Apenas me reporto, no meu post, ao direito de assumirmos sem problemas os nossos gostos.
Um abraço!
Concordo.
Abraço
Não vejo porque razão não devem os árbitros indicar qual o seu Clube de coração, nem mesmo não mostrarem as suas relações de amizade. Diz o povo e com razão que "Quem não deve, não teme". Entendo que quando acontecem coisas menos leais num jogo, acontecem porque as pessoas em causa não são muito honestas de formação.

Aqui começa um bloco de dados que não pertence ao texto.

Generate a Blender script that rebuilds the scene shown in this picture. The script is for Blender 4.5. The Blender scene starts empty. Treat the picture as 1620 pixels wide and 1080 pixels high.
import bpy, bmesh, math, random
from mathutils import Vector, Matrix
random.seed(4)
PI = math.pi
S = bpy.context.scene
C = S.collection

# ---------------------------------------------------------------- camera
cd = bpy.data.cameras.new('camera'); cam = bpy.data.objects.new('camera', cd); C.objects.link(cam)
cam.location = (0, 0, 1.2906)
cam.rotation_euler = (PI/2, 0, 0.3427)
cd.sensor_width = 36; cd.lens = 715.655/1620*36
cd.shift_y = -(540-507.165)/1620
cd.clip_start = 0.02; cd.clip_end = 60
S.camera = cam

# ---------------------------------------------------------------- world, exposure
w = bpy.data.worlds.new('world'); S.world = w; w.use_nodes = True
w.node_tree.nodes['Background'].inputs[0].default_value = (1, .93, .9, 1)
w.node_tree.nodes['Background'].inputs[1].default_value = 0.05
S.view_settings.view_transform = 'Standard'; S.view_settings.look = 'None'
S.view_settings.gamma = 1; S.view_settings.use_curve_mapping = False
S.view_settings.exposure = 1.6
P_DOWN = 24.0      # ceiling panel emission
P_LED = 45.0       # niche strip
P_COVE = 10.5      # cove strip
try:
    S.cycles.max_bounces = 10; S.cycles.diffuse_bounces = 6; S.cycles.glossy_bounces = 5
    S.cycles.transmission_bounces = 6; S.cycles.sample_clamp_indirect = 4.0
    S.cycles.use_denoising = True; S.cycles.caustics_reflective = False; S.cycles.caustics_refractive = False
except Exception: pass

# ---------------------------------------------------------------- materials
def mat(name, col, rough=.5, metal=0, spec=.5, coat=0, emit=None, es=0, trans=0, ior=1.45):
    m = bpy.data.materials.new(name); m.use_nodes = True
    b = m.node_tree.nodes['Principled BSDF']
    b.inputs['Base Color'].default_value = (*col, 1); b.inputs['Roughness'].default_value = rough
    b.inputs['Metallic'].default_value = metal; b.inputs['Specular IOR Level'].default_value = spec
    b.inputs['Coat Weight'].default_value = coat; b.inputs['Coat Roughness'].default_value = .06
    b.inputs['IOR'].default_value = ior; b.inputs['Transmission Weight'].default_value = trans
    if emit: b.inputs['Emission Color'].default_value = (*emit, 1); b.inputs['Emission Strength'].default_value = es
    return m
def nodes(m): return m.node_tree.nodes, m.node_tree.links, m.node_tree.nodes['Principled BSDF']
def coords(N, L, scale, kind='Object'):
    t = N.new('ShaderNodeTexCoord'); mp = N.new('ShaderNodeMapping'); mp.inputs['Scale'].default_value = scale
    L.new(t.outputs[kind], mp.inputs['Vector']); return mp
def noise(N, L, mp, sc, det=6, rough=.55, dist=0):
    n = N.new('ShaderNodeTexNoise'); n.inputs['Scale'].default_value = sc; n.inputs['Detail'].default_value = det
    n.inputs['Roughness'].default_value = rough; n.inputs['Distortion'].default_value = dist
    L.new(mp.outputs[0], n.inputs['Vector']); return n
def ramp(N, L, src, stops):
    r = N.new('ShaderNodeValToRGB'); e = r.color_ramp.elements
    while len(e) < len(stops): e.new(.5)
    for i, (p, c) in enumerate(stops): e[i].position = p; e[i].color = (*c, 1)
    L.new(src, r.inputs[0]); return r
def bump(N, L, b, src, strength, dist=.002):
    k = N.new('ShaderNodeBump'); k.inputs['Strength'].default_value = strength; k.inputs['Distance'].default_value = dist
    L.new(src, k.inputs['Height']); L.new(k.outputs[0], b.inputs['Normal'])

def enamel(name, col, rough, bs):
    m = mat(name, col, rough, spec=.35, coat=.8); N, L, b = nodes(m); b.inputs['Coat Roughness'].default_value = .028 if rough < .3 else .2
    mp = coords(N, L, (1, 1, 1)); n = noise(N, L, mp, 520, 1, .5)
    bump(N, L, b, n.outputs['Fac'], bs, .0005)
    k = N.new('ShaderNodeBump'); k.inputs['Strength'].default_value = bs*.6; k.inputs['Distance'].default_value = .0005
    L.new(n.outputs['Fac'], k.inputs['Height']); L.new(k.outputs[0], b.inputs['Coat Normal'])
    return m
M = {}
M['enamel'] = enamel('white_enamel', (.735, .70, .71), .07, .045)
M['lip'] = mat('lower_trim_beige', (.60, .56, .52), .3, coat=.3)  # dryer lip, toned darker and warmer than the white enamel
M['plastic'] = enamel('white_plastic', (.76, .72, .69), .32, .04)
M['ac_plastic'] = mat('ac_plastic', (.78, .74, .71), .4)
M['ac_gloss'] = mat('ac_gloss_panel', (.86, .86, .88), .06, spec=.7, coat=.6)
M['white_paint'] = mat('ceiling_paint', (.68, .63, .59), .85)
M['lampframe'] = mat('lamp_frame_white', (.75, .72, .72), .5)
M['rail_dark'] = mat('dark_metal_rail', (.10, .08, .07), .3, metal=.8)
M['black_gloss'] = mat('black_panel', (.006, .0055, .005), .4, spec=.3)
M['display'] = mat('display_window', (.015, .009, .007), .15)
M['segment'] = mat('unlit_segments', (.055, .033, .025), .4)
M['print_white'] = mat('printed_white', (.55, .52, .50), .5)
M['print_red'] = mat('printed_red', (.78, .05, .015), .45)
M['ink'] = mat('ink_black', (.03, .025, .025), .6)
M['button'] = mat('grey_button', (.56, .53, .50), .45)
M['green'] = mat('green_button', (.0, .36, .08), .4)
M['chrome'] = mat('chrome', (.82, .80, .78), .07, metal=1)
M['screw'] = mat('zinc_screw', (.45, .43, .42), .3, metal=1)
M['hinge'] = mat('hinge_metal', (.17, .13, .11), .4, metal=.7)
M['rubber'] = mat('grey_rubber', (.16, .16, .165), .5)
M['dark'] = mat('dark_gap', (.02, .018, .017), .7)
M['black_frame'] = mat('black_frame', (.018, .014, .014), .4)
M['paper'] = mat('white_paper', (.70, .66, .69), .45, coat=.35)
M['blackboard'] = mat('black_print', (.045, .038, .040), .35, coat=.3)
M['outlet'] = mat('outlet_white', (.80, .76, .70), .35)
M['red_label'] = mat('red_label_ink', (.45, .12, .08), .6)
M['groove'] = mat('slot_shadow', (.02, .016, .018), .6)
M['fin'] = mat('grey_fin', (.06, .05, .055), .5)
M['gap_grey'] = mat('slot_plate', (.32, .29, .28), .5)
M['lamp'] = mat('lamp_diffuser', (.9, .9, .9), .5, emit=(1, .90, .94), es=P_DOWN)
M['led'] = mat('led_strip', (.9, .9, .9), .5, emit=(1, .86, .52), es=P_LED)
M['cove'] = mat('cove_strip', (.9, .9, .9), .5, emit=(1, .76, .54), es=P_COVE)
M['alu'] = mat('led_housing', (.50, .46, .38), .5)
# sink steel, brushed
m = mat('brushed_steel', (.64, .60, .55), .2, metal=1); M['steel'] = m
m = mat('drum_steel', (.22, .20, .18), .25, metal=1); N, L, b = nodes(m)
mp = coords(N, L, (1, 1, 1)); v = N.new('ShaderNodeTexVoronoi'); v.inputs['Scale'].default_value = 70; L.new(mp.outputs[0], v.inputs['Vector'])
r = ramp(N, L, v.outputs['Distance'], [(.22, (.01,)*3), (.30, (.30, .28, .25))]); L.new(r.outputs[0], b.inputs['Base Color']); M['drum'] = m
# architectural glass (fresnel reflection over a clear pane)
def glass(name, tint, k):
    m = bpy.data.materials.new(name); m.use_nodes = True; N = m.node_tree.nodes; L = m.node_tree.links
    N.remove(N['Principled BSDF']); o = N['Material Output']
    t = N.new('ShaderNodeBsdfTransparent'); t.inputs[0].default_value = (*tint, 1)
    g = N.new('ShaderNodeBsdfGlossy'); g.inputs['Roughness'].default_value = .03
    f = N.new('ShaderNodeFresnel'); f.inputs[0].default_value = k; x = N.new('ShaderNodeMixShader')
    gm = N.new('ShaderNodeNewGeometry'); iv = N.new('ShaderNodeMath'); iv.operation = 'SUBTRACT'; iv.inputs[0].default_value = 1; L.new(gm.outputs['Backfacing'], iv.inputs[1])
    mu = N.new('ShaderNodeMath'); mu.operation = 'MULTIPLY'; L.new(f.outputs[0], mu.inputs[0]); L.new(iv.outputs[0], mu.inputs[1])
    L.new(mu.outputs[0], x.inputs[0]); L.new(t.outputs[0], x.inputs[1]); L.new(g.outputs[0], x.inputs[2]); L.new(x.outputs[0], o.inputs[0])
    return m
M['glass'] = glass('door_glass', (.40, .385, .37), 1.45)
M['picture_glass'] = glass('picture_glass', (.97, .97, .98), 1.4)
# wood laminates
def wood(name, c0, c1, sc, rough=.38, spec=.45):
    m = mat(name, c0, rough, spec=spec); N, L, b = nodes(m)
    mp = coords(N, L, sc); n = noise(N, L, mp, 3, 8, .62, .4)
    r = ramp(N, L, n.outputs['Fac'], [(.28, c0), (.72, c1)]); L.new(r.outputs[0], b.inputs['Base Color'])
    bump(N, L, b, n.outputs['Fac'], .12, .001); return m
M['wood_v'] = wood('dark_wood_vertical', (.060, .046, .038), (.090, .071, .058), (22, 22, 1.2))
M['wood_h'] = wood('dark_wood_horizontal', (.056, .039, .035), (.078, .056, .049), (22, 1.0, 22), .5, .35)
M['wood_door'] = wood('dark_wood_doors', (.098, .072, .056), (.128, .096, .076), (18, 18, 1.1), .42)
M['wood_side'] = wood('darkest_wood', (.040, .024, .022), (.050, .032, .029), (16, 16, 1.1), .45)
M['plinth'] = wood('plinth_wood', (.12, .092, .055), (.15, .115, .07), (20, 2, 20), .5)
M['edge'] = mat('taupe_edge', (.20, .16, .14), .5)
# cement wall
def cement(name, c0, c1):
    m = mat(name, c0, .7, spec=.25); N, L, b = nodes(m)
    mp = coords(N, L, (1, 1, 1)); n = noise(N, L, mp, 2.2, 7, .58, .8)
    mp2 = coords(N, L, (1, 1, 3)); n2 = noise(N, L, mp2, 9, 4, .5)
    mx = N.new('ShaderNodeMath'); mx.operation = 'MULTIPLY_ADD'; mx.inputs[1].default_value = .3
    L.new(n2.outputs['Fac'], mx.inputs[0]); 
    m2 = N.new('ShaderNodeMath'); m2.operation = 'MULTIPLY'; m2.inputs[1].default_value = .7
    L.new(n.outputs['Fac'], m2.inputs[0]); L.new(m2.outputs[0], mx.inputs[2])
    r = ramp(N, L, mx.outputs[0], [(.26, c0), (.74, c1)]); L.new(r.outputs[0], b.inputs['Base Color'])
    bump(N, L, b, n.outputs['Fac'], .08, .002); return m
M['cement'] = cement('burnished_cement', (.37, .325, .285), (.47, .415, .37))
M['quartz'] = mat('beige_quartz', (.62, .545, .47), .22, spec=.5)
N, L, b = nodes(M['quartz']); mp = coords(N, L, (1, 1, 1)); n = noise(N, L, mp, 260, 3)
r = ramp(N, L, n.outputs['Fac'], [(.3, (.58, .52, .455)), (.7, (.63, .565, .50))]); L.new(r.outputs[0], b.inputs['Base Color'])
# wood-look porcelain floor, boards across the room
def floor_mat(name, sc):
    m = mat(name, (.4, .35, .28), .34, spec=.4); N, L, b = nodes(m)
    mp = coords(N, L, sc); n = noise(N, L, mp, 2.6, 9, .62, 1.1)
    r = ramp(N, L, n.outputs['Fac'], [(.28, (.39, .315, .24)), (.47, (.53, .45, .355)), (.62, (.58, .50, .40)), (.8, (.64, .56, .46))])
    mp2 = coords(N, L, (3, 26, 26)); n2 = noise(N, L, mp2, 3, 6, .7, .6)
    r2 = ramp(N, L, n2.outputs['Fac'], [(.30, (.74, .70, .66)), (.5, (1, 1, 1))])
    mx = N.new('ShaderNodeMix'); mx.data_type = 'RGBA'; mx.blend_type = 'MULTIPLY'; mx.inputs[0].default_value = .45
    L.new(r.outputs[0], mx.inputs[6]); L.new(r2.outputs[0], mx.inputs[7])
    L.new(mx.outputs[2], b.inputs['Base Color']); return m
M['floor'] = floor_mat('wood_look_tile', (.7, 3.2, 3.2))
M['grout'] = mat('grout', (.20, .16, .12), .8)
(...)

Não nego contudo, que muitas vezes tenho dado o conselho a amigos meus árbitros de se protegerem antes dos jogos, nas suas relações pessoais, para não terem de ir para o campo com mais um pormenor de dificuldade elevado, junto ao facto de terem de apitar.
Num desporto como o Andebol, que possuiu uma boa vertente feminina, é do conhecimento comum que existem árbitros a namorar com atletas de alguns clubes, facto que considero normalíssimo. Ouvi, contudo dizer que a norma diz que devem pedir dispensa dos jogos das namoradas, não sei se é verdade, se o for, parece-me uma medida preventiva normal, mas que, contudo coloca em risco a capacidade de isenção de cada arbitro, logo por parte das normas de arbitragem.
Não tenho conhecimento de qualquer indicação nesse sentido.
Da mesma forma que acho que um árbitro não deve esconder o seu clube ou as suas amizades, não vejo motivo para não dirigir os jogos onde intervem a sua namorada.
Ele e ela devem saber separar as águas, pois dentro de campo são árbitro e jogadora, não são namorados.
Fraco árbitro é quem cede a este tipo de "condicionalismos", mas compreendo quem se queira precaver deste tipo de situação.